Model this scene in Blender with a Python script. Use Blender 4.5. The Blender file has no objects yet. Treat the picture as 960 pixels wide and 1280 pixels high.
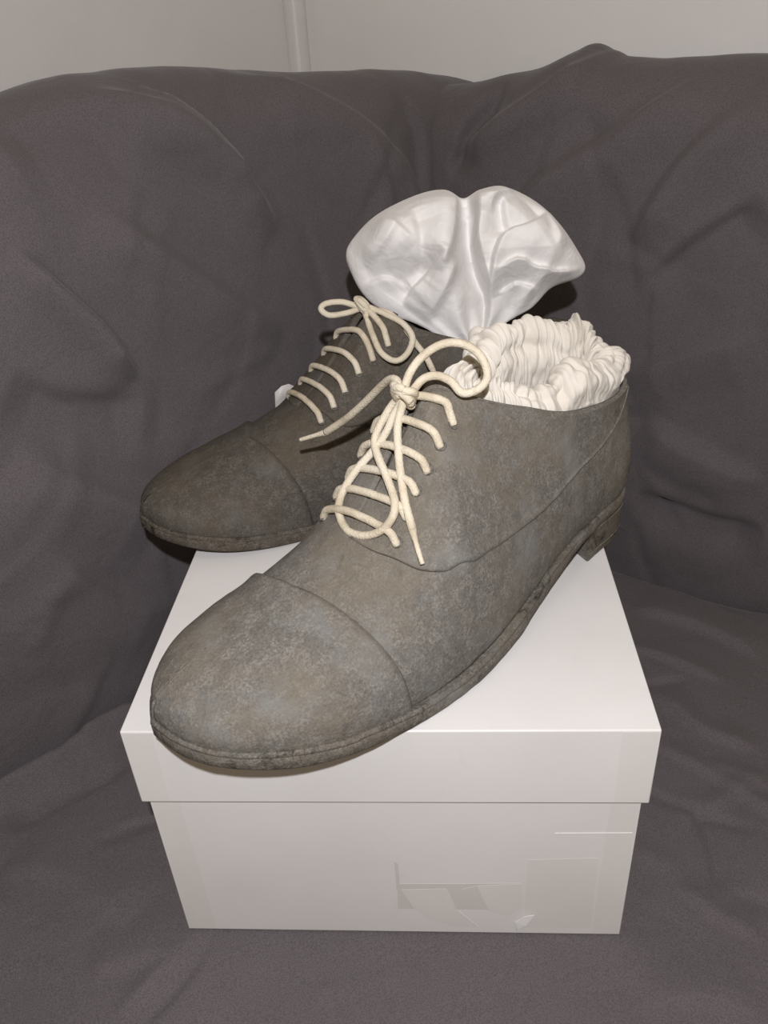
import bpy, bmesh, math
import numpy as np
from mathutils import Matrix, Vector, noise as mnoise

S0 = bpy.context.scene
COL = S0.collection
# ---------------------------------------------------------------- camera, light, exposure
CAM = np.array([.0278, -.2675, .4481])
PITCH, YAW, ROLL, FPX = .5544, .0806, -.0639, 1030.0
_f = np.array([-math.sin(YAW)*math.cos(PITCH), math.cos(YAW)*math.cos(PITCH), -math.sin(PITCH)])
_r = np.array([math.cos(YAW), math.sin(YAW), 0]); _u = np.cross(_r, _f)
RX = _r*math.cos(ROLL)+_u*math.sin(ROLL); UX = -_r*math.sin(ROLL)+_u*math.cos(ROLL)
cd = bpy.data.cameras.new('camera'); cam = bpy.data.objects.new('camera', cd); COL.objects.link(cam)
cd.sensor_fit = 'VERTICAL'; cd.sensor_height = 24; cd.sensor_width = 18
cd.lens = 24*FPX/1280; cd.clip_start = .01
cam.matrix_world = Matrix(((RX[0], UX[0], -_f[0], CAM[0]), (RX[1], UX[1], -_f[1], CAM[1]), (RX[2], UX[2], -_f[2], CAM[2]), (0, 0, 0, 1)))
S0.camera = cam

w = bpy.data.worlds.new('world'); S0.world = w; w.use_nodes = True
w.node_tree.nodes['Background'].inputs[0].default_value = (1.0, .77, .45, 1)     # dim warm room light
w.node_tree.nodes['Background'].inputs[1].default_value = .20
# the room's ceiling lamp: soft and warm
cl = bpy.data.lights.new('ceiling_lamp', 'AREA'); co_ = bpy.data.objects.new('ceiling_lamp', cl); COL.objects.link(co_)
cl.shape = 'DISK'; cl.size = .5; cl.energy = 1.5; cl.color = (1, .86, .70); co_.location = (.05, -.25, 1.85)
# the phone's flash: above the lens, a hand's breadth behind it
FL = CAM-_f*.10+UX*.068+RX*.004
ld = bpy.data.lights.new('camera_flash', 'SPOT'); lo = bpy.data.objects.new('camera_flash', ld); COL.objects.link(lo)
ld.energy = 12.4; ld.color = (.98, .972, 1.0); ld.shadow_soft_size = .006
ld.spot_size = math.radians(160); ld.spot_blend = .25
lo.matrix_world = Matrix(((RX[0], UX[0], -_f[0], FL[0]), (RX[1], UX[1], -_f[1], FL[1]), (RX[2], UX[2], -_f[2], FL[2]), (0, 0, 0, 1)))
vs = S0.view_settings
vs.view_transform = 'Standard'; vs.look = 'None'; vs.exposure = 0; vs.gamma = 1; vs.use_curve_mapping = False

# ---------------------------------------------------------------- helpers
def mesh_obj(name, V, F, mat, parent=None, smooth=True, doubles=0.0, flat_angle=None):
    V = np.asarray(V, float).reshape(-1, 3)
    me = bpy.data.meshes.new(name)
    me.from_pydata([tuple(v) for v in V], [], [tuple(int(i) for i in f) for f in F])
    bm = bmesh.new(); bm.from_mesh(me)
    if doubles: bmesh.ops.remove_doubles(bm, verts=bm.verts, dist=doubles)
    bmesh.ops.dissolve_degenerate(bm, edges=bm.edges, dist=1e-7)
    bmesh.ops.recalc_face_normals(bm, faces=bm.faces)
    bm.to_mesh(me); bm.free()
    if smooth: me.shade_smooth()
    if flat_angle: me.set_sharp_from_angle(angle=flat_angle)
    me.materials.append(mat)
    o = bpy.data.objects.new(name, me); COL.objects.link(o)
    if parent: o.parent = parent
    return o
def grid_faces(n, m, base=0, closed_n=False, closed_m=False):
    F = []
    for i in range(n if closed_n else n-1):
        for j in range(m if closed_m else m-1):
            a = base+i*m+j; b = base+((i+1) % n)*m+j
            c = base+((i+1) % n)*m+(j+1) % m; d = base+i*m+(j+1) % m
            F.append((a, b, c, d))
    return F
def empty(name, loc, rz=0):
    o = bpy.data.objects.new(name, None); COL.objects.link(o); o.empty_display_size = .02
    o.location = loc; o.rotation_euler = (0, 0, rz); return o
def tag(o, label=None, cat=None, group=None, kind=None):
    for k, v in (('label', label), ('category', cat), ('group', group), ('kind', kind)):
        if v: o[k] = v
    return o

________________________

EXERCISE DESCRIPTION
Quote the material word for word, dropping any images it holds.

RESULT BELOW
Model this scene in Blender with a Python script. Use Blender 4.5. The Blender file has no objects yet. Treat the picture as 960 pixels wide and 1280 pixels high.
import bpy, bmesh, math
import numpy as np
from mathutils import Matrix, Vector, noise as mnoise

S0 = bpy.context.scene
COL = S0.collection
# ---------------------------------------------------------------- camera, light, exposure
CAM = np.array([.0278, -.2675, .4481])
PITCH, YAW, ROLL, FPX = .5544, .0806, -.0639, 1030.0
_f = np.array([-math.sin(YAW)*math.cos(PITCH), math.cos(YAW)*math.cos(PITCH), -math.sin(PITCH)])
_r = np.array([math.cos(YAW), math.sin(YAW), 0]); _u = np.cross(_r, _f)
RX = _r*math.cos(ROLL)+_u*math.sin(ROLL); UX = -_r*math.sin(ROLL)+_u*math.cos(ROLL)
cd = bpy.data.cameras.new('camera'); cam = bpy.data.objects.new('camera', cd); COL.objects.link(cam)
cd.sensor_fit = 'VERTICAL'; cd.sensor_height = 24; cd.sensor_width = 18
cd.lens = 24*FPX/1280; cd.clip_start = .01
cam.matrix_world = Matrix(((RX[0], UX[0], -_f[0], CAM[0]), (RX[1], UX[1], -_f[1], CAM[1]), (RX[2], UX[2], -_f[2], CAM[2]), (0, 0, 0, 1)))
S0.camera = cam

w = bpy.data.worlds.new('world'); S0.world = w; w.use_nodes = True
w.node_tree.nodes['Background'].inputs[0].default_value = (1.0, .77, .45, 1)     # dim warm room light
w.node_tree.nodes['Background'].inputs[1].default_value = .20
# the room's ceiling lamp: soft and warm
cl = bpy.data.lights.new('ceiling_lamp', 'AREA'); co_ = bpy.data.objects.new('ceiling_lamp', cl); COL.objects.link(co_)
cl.shape = 'DISK'; cl.size = .5; cl.energy = 1.5; cl.color = (1, .86, .70); co_.location = (.05, -.25, 1.85)
# the phone's flash: above the lens, a hand's breadth behind it
FL = CAM-_f*.10+UX*.068+RX*.004
ld = bpy.data.lights.new('camera_flash', 'SPOT'); lo = bpy.data.objects.new('camera_flash', ld); COL.objects.link(lo)
ld.energy = 12.4; ld.color = (.98, .972, 1.0); ld.shadow_soft_size = .006
ld.spot_size = math.radians(160); ld.spot_blend = .25
lo.matrix_world = Matrix(((RX[0], UX[0], -_f[0], FL[0]), (RX[1], UX[1], -_f[1], FL[1]), (RX[2], UX[2], -_f[2], FL[2]), (0, 0, 0, 1)))
vs = S0.view_settings
vs.view_transform = 'Standard'; vs.look = 'None'; vs.exposure = 0; vs.gamma = 1; vs.use_curve_mapping = False

# ---------------------------------------------------------------- helpers
def mesh_obj(name, V, F, mat, parent=None, smooth=True, doubles=0.0, flat_angle=None):
    V = np.asarray(V, float).reshape(-1, 3)
    me = bpy.data.meshes.new(name)
    me.from_pydata([tuple(v) for v in V], [], [tuple(int(i) for i in f) for f in F])
    bm = bmesh.new(); bm.from_mesh(me)
    if doubles: bmesh.ops.remove_doubles(bm, verts=bm.verts, dist=doubles)
    bmesh.ops.dissolve_degenerate(bm, edges=bm.edges, dist=1e-7)
    bmesh.ops.recalc_face_normals(bm, faces=bm.faces)
    bm.to_mesh(me); bm.free()
    if smooth: me.shade_smooth()
    if flat_angle: me.set_sharp_from_angle(angle=flat_angle)
    me.materials.append(mat)
    o = bpy.data.objects.new(name, me); COL.objects.link(o)
    if parent: o.parent = parent
    return o
def grid_faces(n, m, base=0, closed_n=False, closed_m=False):
    F = []
    for i in range(n if closed_n else n-1):
        for j in range(m if closed_m else m-1):
            a = base+i*m+j; b = base+((i+1) % n)*m+j
            c = base+((i+1) % n)*m+(j+1) % m; d = base+i*m+(j+1) % m
            F.append((a, b, c, d))
    return F
def empty(name, loc, rz=0):
    o = bpy.data.objects.new(name, None); COL.objects.link(o); o.empty_display_size = .02
    o.location = loc; o.rotation_euler = (0, 0, rz); return o
def tag(o, label=None, cat=None, group=None, kind=None):
    for k, v in (('label', label), ('category', cat), ('group', group), ('kind', kind)):
        if v: o[k] = v
    return o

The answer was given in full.